Comme dans Vincent n’a pas d’écailles, il y a une dimension fantastique dans La Montagne. Pourquoi cette attirance pour ce genre ?
Le fantastique permet, sans verbalisation ni psychologie, de parler de la société, de philosophie, presque de politique, le tout à travers la matière, le décalage, l’image, le son. Mes films posent la question de la juste place qu’on désire occuper dans la société. Dans La Montagne, quelqu’un qui a une vie "normale" ressent le besoin de se confronter aux éléments, à la matière. Je voulais aussi qu’il y ait une rencontre avec l’Autre et j’avais même pensé à un moment à des extraterrestres (rires). Mais à l’écriture, j’ai pris conscience que cela devait venir de la montagne et cela s’est entremêlé avec une réalité : les montagnes s’effondrent à cause du réchauffement climatique. Donc ces êtres que Pierre rencontre vivent dans les montagnes et leur habitat est tout simplement déréglé. Dans le film, il n’y pas de discours sur l’écologie, mais le personnage est confronté la même réalité que les alpinistes, les guides de haute montagne dont beaucoup changent de métier car l’été, la montagne est beaucoup moins praticable avec des chûtes de pierre en permanence et des effondrements énormes.
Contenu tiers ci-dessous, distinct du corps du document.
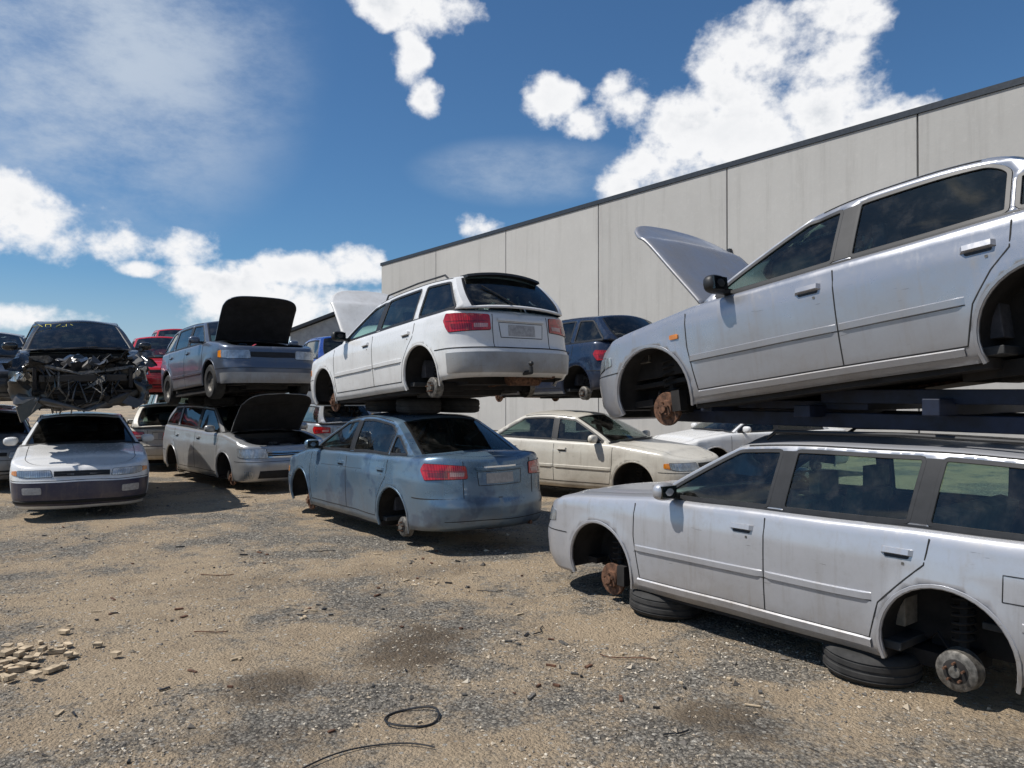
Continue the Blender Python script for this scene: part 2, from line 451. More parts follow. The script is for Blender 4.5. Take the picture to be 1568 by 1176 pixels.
    outg=botg+A_+Tg+Cc
    wins=[]; fw=lambda v:x0(v)-k.mA
    pl=k.pill
    fns=[(lambda v:np.asarray(v)*0+9)]+[(lambda v,p=p:p[0]-p[1]/2+p[2]*v) for p in pl]
    rns=[(lambda v,p=p:p[0]+p[1]/2+p[2]*v) for p in pl]+[(lambda v:np.asarray(v)*0-9)]
    for f_,r_ in zip(fns,rns):
        rowsf=[];rowsr=[]
        for v in np.linspace(k.vb,k.vt,9):
            a=min(float(f_(v)),float(fw(v))); b=max(float(r_(v)),float(x1(v))+k.mC)
            if a-b<.02: continue
            rowsf.append((a,v*HG));rowsr.append((b,v*HG))
        if len(rowsf)<3: continue
        poly=rowsf+rowsr[::-1]
        poly=resamp(rounded([p for i,p in enumerate(poly)],.03,3),.05,True)
        q=[poly[0]]
        for p in poly[1:]:
            if np.linalg.norm(p-q[-1])>.012: q.append(p)
        if np.linalg.norm(q[0]-q[-1])<.012: q.pop()
        wins.append(q)
    extg=[(x,HG-d) for x in tx_ for d in(.006,.018,.034)]
    V,F=cdt(outg,wins,.06,extg)
    mb.add(G.P(V),[f[::-1] for f in F],P,True)
    gm=k.glass or GLASS
    for wi,q in enumerate(wins):
        V,F=cdt(q,[],.08); Pn=G.P(V)-G.Nn(V)*.006
        gl.add(Pn,[f[::-1] for f in F],gm,True)
        ribbon(tr,G,q,.030,.004,BLK,True,True)
    if k.blackpillar:
        for i,p in enumerate(pl[:1] if k.blackpillar==1 else pl):
            if p[1]<.2:
                v=[k.vb,k.vt]; w=p[1]/2
                patch(tr,G,[(p[0]-w+p[2]*v[0],v[0]*HG),(p[0]+w+p[2]*v[0],v[0]*HG),(p[0]+w+p[2]*v[1],v[1]*HG),(p[0]-w+p[2]*v[1],v[1]*HG)],.003,BLK,.08)
    def screen(edge,bow0,bow1,c0,sgn,v0,v1,qm,glm):
        E=gh(edge(vl),vl*HG); qv=np.array([0,.15,.3,.45,.6,.75,qm-.05,qm,1.0]) 
        A=np.zeros((len(vl),len(qv),3))
        for i,v in enumerate(vl):
            for j,q in enumerate(qv):
                cr=(c0+(crown-c0)*v)*(1-q*q); A[i,j]=(E[i,0]+sgn*(bow0+(bow1-bow0)*v)*(1-q*q),E[i,1]*q,E[i,2]+cr)
        m=len(qv)
        for i in range(len(vl)-1):
            for j in range(m-1):
                vm=(vl[i]+vl[i+1])/2; q=[A[i,j],A[i,j+1],A[i+1,j+1],A[i+1,j]]
                F=[(0,1,2,3)] if sgn>0 else [(3,2,1,0)]
                if v0<vm<v1 and qv[j]<qm-.051: gl.add(q,F,glm,True)
                elif v0<vm<v1 and qv[j]<qm-.001: mb.add(q,F,BLK,True)
                elif vm<v0 and sgn>0: mb.add(q,F,BLK,True)
                else: mb.add(q,F,P,True)
        return A
    SF=screen(x0,.15,.10,.045,1,.05,.93,.94,gm)
    SR=screen(x1,k.bowR,k.bowR*.7,.03,-1,k.rearglass[0],k.rearglass[1],k.rw,gm)
    k.SR=SR;k.SF=SF
    for (ja,jb) in ((1,5),(-4,2)):
        def sp(j,i):
            p=SF[i][abs(j)].copy(); p[1]*=(1 if j>=0 else -1); return p+np.array([.03,0,.015])
        tr.tube([tuple(sp(ja,0)),tuple(sp(jb,1))],.008,BLK,5)
    qv=np.array([0,.15,.3,.45,.6,.75,.89,.94,1.0]); qr=np.array([0,.15,.3,.45,.6,.75,k.rw-.05,k.rw,1.0]); R=np.zeros((len(tx_),len(qv),3))
    for i,x in enumerate(tx_):
        u=i/(len(tx_)-1); e=gh(np.array([x]),np.array([HG]))[0]
        for j in range(len(qv)):
            q=qv[j]*(1-u)+qr[j]*u
            R[i,j]=(x+(1-q*q)*(.10*(1-u)**2.5-k.bowR*.7*u**2.5),e[1]*q,e[2]+crown*(1-q*q)-k.roofdent*(1-q**2)*math.sin(math.pi*u)**2)
    grid(mb,R,P)
    xd=k.doors or [.93,k.pill[0][0]+.03,(-k.wb/2+.13)]
    zt_=lambda x:float(ztop(x))-.045
    S_=lambda x,z:(float(s_x(x)),z)
    def gap(pts,w=.009): ribbon(tr,B,[S_(*p) for p in pts],w,.0022,GAP)
    k.gap=gap;k.S_=S_
    gap([(xd[0],zt_(xd[0])),(xd[0]+.0,.62),(xd[0]-.05,.30)]); gap([(xd[0]-.05,.30),(-k.wb/2+.42,.30)])
    gap([(xd[1],zt_(xd[1])),(xd[1],.30)])
    if len(xd)>2: gap([(xd[2]-.02,zt_(xd[2])),(xd[2]+.0,.78),(xd[2]+.1,.68),(-k.wb/2+.36,.52),(-k.wb/2+.42,.30)])
    if k.mould:
        mm=P if k.mould==True else k.mould
        ribbon(tr,B,[S_(xd[0]-.01,.535),S_(xd[1]+.012,.54)],.05,.014,mm,taper=True)
        ribbon(tr,B,[S_(xd[1]-.012,.54),S_(-k.wb/2+.40,.545)],.05,.014,mm,taper=True)
        ribbon(tr,B,[S_(xd[0]-.01,.512),S_(-k.wb/2+.40,.522)],.006,.003,GAP)
    hm=k.handle or P
    hz=k.zb0-.12
    for xh in (xd[1]+.17, (xd[2]+.15) if len(xd)>2 else None):
        if xh is None: continue
        patch(tr,B,[S_(xh+.07,hz-.026),S_(xh-.07,hz-.026),S_(xh-.07,hz+.008),S_(xh+.07,hz+.008)],.0025,BLK,.04,r=.015)
        ribbon(tr,B,[S_(xh+.09,hz+.010),S_(xh-.09,hz+.010)],.040,.026,hm,taper=True,step=.02)
        patch(tr,B,[S_(xh-.03,hz-.06),S_(xh-.045,hz-.06),S_(xh-.045,hz-.045),S_(xh-.03,hz-.045)],.003,STEEL,.03)
    ribbon(tr,G,[(k.xcowl-.12,.006),(k.xCb+k.mC+.02,.006)],.016,.005,BLK)
    ribbon(tr,G,[(k.xAt-.02,HG*.965),(k.xCt+.04,HG*.965)],.010,.003,GAP)
    mm=k.mirror or P
    for sg in(1,-1):
        mx=k.xcowl-.22; y=float(gh(np.array([mx]),np.array([.04]))[0][1])
        tr.ball((mx,sg*(y+.155),k.zb0+.075),(.058,.098,.066),mm,.75)
        tr.box((mx-.045,sg*(y+.155),k.zb0+.075),(.02,.15,.09),GLASSD)
        tr.box((mx+.005,sg*(y+.035),k.zb0+.035),(.05,.12,.035),BLK)
    sm=k.seat or SEAT
    intr.box((-.1,0,.26),(k.wb-.75,k.W-.2,.05),INN)
    for sg in(1,-1):
        intr.box((.05,sg*.36,.44),(.5,.48,.2),sm)
        intr.box((-.27,sg*.36,.76),(.13,.46,.56),sm,Matrix.Rotation(-.22,4,'Y').to_euler())
        intr.box((-.37,sg*.36,1.13 if k.H>1.4 else 1.09),(.08,.25,.15),sm)
    intr.box((-.85,0,.44),(.35,1.2,.2),sm); intr.box((-1.13,0,.86),(.12,1.2,.36),sm,Matrix.Rotation(-.25,4,'Y').to_euler())
    intr.box((k.xcowl-.28,0,k.zb0-.14),(.42,k.W-.26,.22),BLK)
    stw=Vector((k.xcowl-.58,-.36,k.zb0-.02)); ring=[]
    for i in range(20):
        a=2*math.pi*i/20; ring.append(stw+Vector((math.sin(a)*.18*.42,math.cos(a)*.18,math.sin(a)*.18*.9)))
    intr.tube(ring,.014,BLK,6,True); intr.box(stw,(.05,.12,.06),BLK)
    intr.box((k.xAt+.08,0,k.H-.2),(.03,.22,.06),BLK)
    for xw in(k.wb/2,-k.wb/2):
        for sg in(1,-1):
            hz_=k.wz-k.droop; yy=sg*(hw-.19)
            rg.lathe([(k.Ra+.025,0),(k.Ra+.025,-.36),(.0,-.36)],(xw,sg*(hw-.05),k.wz),(0,sg,0),GRIME,24,-.2,math.pi+.2)
            if k.tyres:
                tz=k.wz-.02; c0=(xw,sg*(hw-.12),tz)
                rg.lathe([(.17,.08),(.19,.10),(.27,.105),(.30,.08),(.305,0),(.30,-.08),(.27,-.105),(.19,-.1)],c0,(0,sg,0),RUB,30)
                rg.lathe([(0,.05),(.05,.055),(.06,.03),(.15,.045),(.18,.085)],c0,(0,sg,0),STEEL,24)
            else:
                c0=(xw,yy,hz_)
                if xw>0:
                    rg.lathe([(0,.075),(.03,.075),(.033,.05),(.068,.05),(.072,.02),(.128,.018),(.132,.012),(.132,-.008),(.128,-.014),(.05,-.014)],c0,(0,sg,0),RUST,28)
                    rg.box((xw-.12,yy,hz_+.05),(.08,.09,.16),GRIME)
                else:
                    rg.lathe([(0,.055),(.03,.055),(.033,.035),(.10,.032),(.112,.022),(.116,-.05),(.12,-.055)],c0,(0,sg,0),STEEL,28)
                for i in range(5):
                    a=i*2*math.pi/5+.3
                    rg.tube([(xw+.05*math.cos(a),yy+sg*.03,hz_+.05*math.sin(a)),(xw+.05*math.cos(a),yy+sg*.075,hz_+.05*math.sin(a))],.007,RUST,6)
                rg.lathe([(.068,.036),(.02,.045),(0,.045)],c0,(0,sg,0),GRIME,16)
                rg.tube([(xw,yy-sg*.07,hz_),(xw,yy-sg*.11,k.wz+.33)],.028,GRIME,8)
                sp=[]
                for i in range(50):
                    a=i*.75; sp.append((xw+.06*math.cos(a),yy-sg*.08+.06*math.sin(a),k.wz+.02+.28*i/50))
                rg.tube(sp,.008,GRIME,5)
                rg.box((xw,yy-sg*.2,hz_-.02),(.07,.36,.045),GRIME)
                rg.tube([(xw+.02,yy-sg*.05,hz_+.03),(xw+.15,yy-sg*.1,hz_+.16),(xw+.22,yy-sg*.15,hz_+.1)],.009,BLK,5)
                rg.lathe([(0,.02),(.06,.02),(.06,-.08)],(xw,yy-sg*.03,hz_),(0,sg,0),GRIME,14)
    rg.box((0,0,.20),(k.wb-.72,k.W-.16,.06),GRIME)
    rg.box((k.wb/2+.05,0,.33),(.75,.75,.28),GRIME); rg.box((k.wb/2+.0,0,.20),(.16,1.1,.07),GRIME)
    rg.box((xF-.42,0,.28),(.45,k.W-.5,.05),GRIME)
    rg.box((-k.wb/2-.02,0,.30),(.55,.8,.16),GRIME); rg.box((-k.wb/2,0,.22),(.09,1.1,.07),GRIME)
    rg.box((-k.wb/2+.35,.1,.17),(.45,.9,.09),GRIME); rg.box((.2,0,.155),(.9,.35,.05),GRIME)
    rg.box((xR+.42,0,.36),(.5,k.W-.45,.06),GRIME)
    rg.lathe([(0,.22),(.09,.2),(.09,-.2),(0,-.22)],(xR+.38,-.25,.28),(0,1,0),RUST,14)
    rg.tube([(k.wb/2,.1,.18),(0,.08,.16),(-k.wb/2+.2,.05,.2),(xR+.5,-.2,.26)],.026,RUST,8)
    rg.tube([(xR+.38,-.4,.27),(xR+.08,-.45,.27)],.024,RUST,8)
    intr.box((xR+.5,0,.45),(.7,k.W-.5,.04),INN)
    if k.hood:
        intr.box((xF-.62,0,.42),(.85,k.W-.5,.04),GRIME)
        intr.box((k.xcowl+.04,0,.66),(.04,k.W-.3,.44),GRIME)
        rnd=random.Random(seed*31)
        intr.box((xF-.62,.05,.60),(.36,.62,.26),GRIME); intr.box((xF-.60,.05,.76),(.26,.5,.06),STEEL)
        intr.box((xF-.2,0,.62),(.06,1.1,.10),BLK)
        for sg in(1,-1): intr.box((xF-.6,sg*(hw-.27),.62),(.9,.05,.3),GRIME)
        for i in range(16):
            intr.box((xF-.28-rnd.random()*.7,(rnd.random()-.5)*1.15,.58+rnd.random()*.16),(.06+rnd.random()*.14,.06+rnd.random()*.16,.08+rnd.random()*.12),rnd.choice([BLK,GRIME,STEEL,BLK]),Matrix.Rotation(rnd.random()*.6,4,'Z').to_euler())
        for i in range(7):
            y=(rnd.random()-.5)*1.0; intr.tube([(xF-.25,y,.7),(xF-.4,y+.1,.8),(xF-.65,y+.25*(rnd.random()-.5),.79),(xF-.9,y,.7)],.018,BLK,6)
    if extra: extra(k,mb,gl,tr,intr,rg)
    def warp(mbx,off=(0,0,0)):
        for v in mbx.v:
            q=Vector((v[0]+off[0]+seed*7.3,v[1]+off[1],v[2]+off[2]))
            n1=mn.noise_vector(q*1.9); a=k.dent
            w=0
            if k.crumple:
                w=float(ss((v[0]-(k.wb/2-.35))/.9))*k.crumple
                n2=mn.noise_vector(q*3.3); n3=mn.noise_vector(q*9.0)
            v[0]+=n1[0]*a; v[1]+=n1[1]*a*1.3; v[2]+=n1[2]*a
            if w>0:
                v[0]+=(n2[0]*1.0+n3[0]*.35-.7)*w; v[1]+=(n2[1]+n3[1]*.4)*w; v[2]+=(n2[2]*.9+n3[2]*.35)*w
    for q in(mb,tr,gl): warp(q)
    if k.hood>0:
        warp(hood,hinge)
    e=bpy.data.objects.new(name,None); COL.objects.link(e)
    e.location=loc; e.rotation_euler=(math.radians(roll),math.radians(pitch),math.radians(yaw)); e.empty_display_size=.3
    o=mb.obj('body',e,angle=42); 
    o.data.materials.append(INN)
    so=o.modifiers.new('sol','SOLIDIFY'); so.thickness=.022; so.offset=-1; so.material_offset=20; so.material_offset_rim=0
    gl.obj('windows',e,angle=60); tr.obj('trim',e,merge=False,angle=40); intr.obj('interior',e,merge=False,bevel=.02,angle=40); rg.obj('running_gear',e,merge=False,angle=40)
    if k.hood>0:
        h=hood.obj('bonnet',e,angle=42); h.data.materials.append(k.underhood or DARKU)
        so=h.modifiers.new('sol','SOLIDIFY'); so.thickness=.02; so.offset=-1; so.material_offset=20; so.material_offset_rim=0
        h.location=hinge; h.rotation_euler=(0,math.radians(-k.hood),0)
    return e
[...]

Et comme il n’a plus trop d’attaches, plus trop de désir d’être en bas, Pierre poursuit son élan de curiosité et sans doute lui faut-il aller trop loin pour trouver la raison, l’amour, de faire demi-tour et de reprendre sa vie d’homme en n’étant plus le même, en étant transformé, et pour transmettre sereinement son expérience.